Ninth Circuit Holds that Script Ideas and Concepts Protected by Implied Contract

Ideas and concepts for movies and television shows are not protectable under copyright law.  So if you approach a movie director with a script for the next summer blockbuster and the director takes the ideas and concepts from your script, but passes on the script itself, copyright law will not help you.  The best way to protect yourself is with a written confidentiality/non-disclosure agreement.  But what if you have nothing in writing?

This was the situation analyzed by the Court in Montz v. Pilgrim Films.

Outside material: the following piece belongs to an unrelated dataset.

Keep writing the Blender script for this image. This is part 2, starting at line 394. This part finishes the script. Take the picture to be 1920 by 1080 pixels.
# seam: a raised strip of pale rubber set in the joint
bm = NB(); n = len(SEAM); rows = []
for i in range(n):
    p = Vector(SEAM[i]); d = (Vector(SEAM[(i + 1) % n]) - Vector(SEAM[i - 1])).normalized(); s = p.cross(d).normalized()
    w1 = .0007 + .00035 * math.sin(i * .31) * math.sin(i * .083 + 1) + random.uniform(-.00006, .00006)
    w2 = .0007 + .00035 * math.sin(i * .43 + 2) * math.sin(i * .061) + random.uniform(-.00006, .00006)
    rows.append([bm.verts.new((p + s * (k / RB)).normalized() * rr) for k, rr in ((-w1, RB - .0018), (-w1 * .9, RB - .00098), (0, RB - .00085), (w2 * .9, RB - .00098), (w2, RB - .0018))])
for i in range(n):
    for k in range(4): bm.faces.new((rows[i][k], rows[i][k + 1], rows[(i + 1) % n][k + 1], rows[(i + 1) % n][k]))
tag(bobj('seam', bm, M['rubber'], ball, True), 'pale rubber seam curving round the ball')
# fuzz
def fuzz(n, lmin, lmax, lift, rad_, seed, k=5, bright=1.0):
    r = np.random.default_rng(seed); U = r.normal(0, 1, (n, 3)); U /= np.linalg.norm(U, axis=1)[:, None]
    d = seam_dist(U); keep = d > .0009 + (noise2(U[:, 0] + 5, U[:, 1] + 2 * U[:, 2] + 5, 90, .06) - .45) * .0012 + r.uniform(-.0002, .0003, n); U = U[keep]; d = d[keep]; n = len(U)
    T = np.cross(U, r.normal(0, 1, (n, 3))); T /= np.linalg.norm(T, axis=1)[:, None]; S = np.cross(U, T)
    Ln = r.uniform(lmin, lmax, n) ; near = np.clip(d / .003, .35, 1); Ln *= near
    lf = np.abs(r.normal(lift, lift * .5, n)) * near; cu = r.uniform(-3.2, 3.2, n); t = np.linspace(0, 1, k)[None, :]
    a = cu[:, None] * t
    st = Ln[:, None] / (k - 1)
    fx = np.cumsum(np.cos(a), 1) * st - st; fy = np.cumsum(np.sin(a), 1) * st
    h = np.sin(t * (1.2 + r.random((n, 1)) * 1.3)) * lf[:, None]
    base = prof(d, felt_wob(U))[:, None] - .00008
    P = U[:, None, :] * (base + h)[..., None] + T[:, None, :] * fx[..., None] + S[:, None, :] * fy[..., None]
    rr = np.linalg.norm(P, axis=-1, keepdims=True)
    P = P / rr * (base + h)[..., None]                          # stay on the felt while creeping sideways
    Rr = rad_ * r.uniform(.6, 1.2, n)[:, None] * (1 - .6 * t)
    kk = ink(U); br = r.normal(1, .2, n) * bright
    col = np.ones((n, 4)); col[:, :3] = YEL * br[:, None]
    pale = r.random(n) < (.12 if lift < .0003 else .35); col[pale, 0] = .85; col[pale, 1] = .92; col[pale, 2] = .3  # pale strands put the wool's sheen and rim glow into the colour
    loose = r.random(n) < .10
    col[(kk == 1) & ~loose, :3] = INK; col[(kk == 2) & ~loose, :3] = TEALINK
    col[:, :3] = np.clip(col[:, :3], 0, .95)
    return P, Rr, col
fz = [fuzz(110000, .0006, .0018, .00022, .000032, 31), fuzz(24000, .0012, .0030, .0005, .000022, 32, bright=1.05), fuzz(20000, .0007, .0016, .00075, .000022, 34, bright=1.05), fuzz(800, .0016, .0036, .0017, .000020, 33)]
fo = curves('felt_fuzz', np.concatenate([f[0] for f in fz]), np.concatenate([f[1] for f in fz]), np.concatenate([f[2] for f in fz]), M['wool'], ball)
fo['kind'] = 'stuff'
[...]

In that case, Plaintiff Larry Montz, a parapsychologist who came up with an idea in 1981 for a television show about people like him conducting pseudo-scientific investigations at real-world locations.  Apparently twenty years later he was still pitching the idea with no takers.  At least two of the networks he pitched the idea to were NBC and the SyFy channel.

Then in October 2004 SyFy premiered “Ghost Hunters.” In 2006 Montz sued for copyright infringement, breach of an implied contract, and breach of confidence.  Not surprisingly Montz lost on his claim for copyright infringement — SyFy did not use any of his actual scripts or footage.  Montz’s claim for breach of contract and breach of confidence were also dismissed.  Montz appealed.

On appeal, a three judge Ninth Circuit Panel held that Montz’s claims for breach of contract and breach of confidence were preempted by Federal Copyright law.  Montz appealed again to the full Ninth Circuit which heard the appeal en banc.

Before the entire Ninth Circuit, the ruling was reversed.  The court held that that breach of an implied contract and breach of confidence claims were not preempted by the Copyright Act.  The court stated,


We again hold that copyright law does not preempt a contract claim where plaintiff alleges a bilateral expectation that he would be compensated for use of the idea, the essential element of a Desny claim that separates it from preempted claims for the use of copyrighted material. We see no meaningful difference between the conditioning of use on payment in Grosso and conditioning use in this case on the granting of a partnership interest in the proceeds of the production. Montz, as did the plaintiffs in Desny and Grosso, has alleged he revealed his concept to defendants reasonably expecting to be compensated, if his concept was used. We conclude that the district court’s judgment dismissing the contractual claim as preempted must be reversed.

. . .

Plaintiffs’ claim for breach of confidence also survives copyright preemption. The claim protects the duty of trust or confidential relationship between the parties, an extra element that makes it qualitatively different from a copyright claim.

The dissent argued that “an action to enforce a promise not to use or to disclose ideas embodied in copyrighted material without authorization asserts rights equivalent to those protected by the Copyright Act.” However, this argument seems to entirely miss the point that ideas are not protected by Copyright law.

The only place for the defendants to appeal at this point is to the United States Supreme Court.  Otherwise this case will be remanded to the District Court where the case will either proceed to trial on Plaintiff’s breach of implied contract and breach of trust claims, or (more likely) be settled by the parties.